A subject commits an infringement by delegating impersonation activity to an artificial intelligence (AI) agent that autonomously or semi-autonomously executes deceptive communications within or outside the organization.

 

This behavior occurs when a subject configures or tasks an AI agent to replicate the identity, tone, authority, or communication style of another individual (such as an executive, HR representative, legal counsel, or trusted colleague) and the agent executes impersonation actions that result in material harm.

 

The AI agent may be directed to:

 

  • Learn or replicate a specific identity based on internal communications.
  • Generate context-aware communications dynamically.
  • Automatically send or respond to messages.
  • Adapt content based on recipient replies.
  • Sustain multi-step interactions without direct manual drafting by the subject.

 

Unlike manual impersonation, this behavior involves delegated execution. The AI agent operates as the impersonation engine, producing and transmitting deceptive content at scale or with persistence beyond what the subject could realistically maintain manually.

 

Examples include:

 

  • An AI agent generating and dispatching executive-style requests for financial transfers.
  • Automated conversations designed to solicit credentials or sensitive documents.
  • AI-driven responses to follow-up questions that maintain the credibility of a fabricated identity.
  • Persistent impersonation campaigns targeting internal departments or external partners.

 

The infringement is established when the AI agent executes deceptive communications that result in fraud, credential compromise, unauthorized disclosure, reputational harm, or operational disruption.

 

The defining characteristic is the autonomous execution of impersonation through an AI agent acting under the subject’s direction.

 

The subject remains fully accountable for the deception and resulting harm. The AI agent amplifies realism, adaptability, and scale, significantly increasing the effectiveness and persistence of impersonation-based misconduct.

PR035.001AI Agent Data Staging

A subject prepares for potential insider activity by directing an artificial intelligence (AI) agent to aggregate, organize, or transform sensitive organizational data into structured or portable formats.

 

This behavior occurs when an AI agent is tasked with systematically collecting information from internal repositories and consolidating it into outputs that are easier to store, review, transfer, or exploit.

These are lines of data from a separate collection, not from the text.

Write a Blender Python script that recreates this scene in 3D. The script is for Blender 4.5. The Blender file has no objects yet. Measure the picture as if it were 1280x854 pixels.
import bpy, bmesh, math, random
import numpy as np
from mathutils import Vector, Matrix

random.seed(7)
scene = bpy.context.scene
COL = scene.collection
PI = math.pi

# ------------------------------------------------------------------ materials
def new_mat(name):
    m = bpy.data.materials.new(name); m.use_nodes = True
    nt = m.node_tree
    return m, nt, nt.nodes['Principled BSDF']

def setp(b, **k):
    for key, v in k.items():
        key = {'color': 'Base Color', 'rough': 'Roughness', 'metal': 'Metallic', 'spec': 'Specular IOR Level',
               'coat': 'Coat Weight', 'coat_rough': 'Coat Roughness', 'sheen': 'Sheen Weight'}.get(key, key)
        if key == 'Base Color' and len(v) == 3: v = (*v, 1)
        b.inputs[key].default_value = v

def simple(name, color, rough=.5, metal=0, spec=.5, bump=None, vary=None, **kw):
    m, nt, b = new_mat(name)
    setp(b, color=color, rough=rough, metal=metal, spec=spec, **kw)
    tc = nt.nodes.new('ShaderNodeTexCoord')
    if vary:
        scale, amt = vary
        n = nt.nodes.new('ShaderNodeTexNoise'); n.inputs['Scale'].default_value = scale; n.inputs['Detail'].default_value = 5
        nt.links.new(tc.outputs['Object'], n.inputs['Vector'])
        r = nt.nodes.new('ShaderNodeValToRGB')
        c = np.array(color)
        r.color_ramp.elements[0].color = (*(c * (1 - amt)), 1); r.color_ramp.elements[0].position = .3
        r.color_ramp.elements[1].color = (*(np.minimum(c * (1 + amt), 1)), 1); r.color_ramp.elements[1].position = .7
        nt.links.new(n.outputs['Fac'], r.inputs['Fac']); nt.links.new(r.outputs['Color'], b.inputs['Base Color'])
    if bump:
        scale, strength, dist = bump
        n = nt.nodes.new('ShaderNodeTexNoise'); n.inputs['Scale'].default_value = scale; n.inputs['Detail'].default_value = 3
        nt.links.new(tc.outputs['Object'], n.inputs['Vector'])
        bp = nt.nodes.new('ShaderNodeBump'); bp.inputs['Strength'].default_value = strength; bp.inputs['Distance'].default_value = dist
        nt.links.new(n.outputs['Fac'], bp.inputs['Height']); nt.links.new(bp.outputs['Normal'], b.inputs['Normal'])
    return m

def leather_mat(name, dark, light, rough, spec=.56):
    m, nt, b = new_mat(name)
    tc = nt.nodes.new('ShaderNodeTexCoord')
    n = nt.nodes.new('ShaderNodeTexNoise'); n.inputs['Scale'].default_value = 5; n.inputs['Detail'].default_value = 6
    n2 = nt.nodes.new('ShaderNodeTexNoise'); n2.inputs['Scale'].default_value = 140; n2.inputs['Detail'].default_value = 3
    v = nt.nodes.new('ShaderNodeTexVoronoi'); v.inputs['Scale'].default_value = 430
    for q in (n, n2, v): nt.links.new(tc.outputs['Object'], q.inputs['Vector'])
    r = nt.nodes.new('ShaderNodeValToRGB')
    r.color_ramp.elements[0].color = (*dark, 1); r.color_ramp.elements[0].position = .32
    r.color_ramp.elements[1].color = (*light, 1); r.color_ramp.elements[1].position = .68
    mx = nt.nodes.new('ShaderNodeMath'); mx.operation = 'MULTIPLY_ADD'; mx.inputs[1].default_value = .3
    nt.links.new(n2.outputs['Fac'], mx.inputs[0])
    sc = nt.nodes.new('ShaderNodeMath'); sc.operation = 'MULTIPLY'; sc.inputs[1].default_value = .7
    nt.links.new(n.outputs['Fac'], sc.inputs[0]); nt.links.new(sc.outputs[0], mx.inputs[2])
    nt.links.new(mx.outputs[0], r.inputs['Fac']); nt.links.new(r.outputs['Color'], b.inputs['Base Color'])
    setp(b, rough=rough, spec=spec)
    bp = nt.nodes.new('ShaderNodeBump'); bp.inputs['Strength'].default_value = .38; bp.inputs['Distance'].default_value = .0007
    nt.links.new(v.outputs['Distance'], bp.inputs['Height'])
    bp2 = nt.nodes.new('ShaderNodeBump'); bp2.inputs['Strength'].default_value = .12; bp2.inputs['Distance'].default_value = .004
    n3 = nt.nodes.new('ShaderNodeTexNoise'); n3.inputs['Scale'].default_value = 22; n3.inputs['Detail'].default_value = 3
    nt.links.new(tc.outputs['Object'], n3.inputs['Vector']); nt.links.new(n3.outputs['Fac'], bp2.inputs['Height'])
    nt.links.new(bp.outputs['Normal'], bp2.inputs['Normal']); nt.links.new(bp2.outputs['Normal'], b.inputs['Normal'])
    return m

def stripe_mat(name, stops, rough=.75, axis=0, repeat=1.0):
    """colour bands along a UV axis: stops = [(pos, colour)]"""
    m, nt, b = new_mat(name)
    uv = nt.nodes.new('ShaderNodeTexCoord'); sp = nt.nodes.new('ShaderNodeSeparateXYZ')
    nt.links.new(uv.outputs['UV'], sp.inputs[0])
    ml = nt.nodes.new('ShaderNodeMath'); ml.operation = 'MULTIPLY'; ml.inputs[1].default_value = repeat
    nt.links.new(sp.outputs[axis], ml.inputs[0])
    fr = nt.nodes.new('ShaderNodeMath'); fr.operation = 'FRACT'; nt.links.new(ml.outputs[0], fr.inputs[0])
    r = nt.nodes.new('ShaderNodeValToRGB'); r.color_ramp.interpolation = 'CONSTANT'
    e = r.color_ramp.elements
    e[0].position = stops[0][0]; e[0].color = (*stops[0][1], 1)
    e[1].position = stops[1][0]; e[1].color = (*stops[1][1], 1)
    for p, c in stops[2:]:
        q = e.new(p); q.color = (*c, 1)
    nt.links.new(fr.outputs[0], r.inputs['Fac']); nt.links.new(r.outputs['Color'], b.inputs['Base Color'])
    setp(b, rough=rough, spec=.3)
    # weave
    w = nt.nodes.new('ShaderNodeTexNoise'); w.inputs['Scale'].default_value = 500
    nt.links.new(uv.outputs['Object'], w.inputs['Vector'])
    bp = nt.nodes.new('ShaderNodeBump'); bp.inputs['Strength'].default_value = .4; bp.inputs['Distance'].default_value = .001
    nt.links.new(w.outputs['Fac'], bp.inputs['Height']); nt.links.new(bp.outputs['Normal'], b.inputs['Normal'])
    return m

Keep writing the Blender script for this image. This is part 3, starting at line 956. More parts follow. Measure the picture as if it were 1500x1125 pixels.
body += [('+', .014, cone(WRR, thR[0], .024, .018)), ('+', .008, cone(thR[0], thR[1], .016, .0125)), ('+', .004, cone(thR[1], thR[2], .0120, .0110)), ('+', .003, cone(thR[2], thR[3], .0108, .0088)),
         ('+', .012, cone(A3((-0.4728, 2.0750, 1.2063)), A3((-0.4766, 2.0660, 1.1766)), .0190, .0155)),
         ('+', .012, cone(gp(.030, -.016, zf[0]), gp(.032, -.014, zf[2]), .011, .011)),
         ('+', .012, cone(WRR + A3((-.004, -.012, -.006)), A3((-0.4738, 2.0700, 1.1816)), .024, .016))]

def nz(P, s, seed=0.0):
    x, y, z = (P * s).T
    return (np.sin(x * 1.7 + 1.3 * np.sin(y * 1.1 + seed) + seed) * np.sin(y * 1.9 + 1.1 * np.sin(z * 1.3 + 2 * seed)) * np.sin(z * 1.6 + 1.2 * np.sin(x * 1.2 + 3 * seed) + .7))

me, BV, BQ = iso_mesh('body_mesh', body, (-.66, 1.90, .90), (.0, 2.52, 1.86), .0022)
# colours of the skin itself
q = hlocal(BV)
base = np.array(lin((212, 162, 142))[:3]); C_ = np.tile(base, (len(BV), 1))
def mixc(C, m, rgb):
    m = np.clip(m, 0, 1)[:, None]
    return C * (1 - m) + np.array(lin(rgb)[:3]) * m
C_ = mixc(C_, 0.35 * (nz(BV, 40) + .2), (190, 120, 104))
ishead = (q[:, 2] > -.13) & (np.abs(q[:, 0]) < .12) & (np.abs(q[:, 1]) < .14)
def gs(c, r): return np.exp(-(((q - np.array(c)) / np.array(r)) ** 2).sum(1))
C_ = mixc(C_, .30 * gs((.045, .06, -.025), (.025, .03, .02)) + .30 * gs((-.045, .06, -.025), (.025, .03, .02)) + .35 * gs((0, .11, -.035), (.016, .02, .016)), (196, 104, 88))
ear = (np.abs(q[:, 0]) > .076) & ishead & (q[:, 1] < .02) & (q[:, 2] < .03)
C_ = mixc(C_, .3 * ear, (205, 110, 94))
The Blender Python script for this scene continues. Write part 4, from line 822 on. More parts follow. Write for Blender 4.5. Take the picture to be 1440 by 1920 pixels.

The agent performs bulk summarization, data normalization, or cross-repository aggregation that significantly reduces the effort required to later misuse the information.

 

Unlike reconnaissance activities that focus on discovering intelligence, AI Agent Data Staging focuses on operational preparation of data. The AI agent converts dispersed or complex internal information into consolidated outputs that increase its portability, usability, or accessibility outside its original context.

 

Examples include:

 

  • Directing an AI agent to compile documents from multiple internal repositories into a consolidated report or briefing.
  • Aggregating large volumes of internal documentation into structured summaries or datasets.
  • Transforming proprietary knowledge bases or technical documentation into simplified formats suitable for external distribution.
  • Generating derivative outputs that remove contextual safeguards such as system dependencies, formatting controls, or embedded metadata.
  • Organizing large collections of files or records into categorized outputs intended for later retrieval or transfer.

 

The defining characteristic of this Sub-section is the delegated consolidation of sensitive information. The subject leverages the AI agent to perform scalable data preparation that increases the volume, portability, or usability of organizational data.

 

While the staged data may not yet have been transferred outside the organization, the consolidation process materially lowers the effort required to exfiltrate or exploit it. In environments where AI platforms possess broad repository visibility, this capability can significantly accelerate the preparation phase of insider activity.

IF028.001AI Agent Internal Reconnaissance

A subject causes harm by directing an artificial intelligence (AI) agent to generate unauthorized internal intelligence about the organization—information the subject would not reasonably possess through legitimate role-based access or business need.

 

This behavior occurs when an AI agent is used to systematically query, correlate, or infer sensitive internal information by leveraging its broad integrations, indexing authority, or analytical capabilities. The resulting intelligence may reveal restricted projects, executive decisions, legal matters, acquisition activity, investigation status, architectural weaknesses, or other sensitive organizational insight.

 

Unlike routine search or manual browsing, AI agent internal reconnaissance enables:

 

  • Cross-repository correlation of fragmented data.
  • Inference generation from distributed signals.
  • Relationship mapping between people, systems, and initiatives.
  • Aggregation of intelligence from platforms the subject does not routinely access.
  • Persistent monitoring for developments related to sensitive topics.

 

In certain enterprise deployments, authorized AI platforms possess integration-level access across knowledge bases, ticketing systems, document repositories, messaging platforms, and identity directories. A subject may deliberately leverage this aggregated visibility to extract or infer intelligence beyond their legitimate business scope.

 

Examples include:

 

  • Tasking an AI agent to determine whether a confidential acquisition is underway by correlating calendar entries, procurement tickets, and legal document metadata.
  • Directing an agent to summarize all references to an internal investigation across multiple repositories.
  • Instructing an agent to infer likely restructuring plans based on hiring freezes, budget adjustments, and executive communications.
  • Using an AI platform’s enterprise-wide indexing capability to identify sensitive project names or legal matters outside the subject’s department.

 

The infringement is established when the agent-generated intelligence materially exceeds legitimate business need and results in unauthorized exposure of sensitive organizational insight. The harm lies in the unauthorized acquisition of internal intelligence—particularly where that intelligence enables subsequent exploitation, trading, coercion, or strategic misuse.

 

The defining characteristic is not merely access, but computational synthesis. The AI agent transforms distributed internal data into actionable intelligence that the subject could not reasonably derive manually within policy boundaries.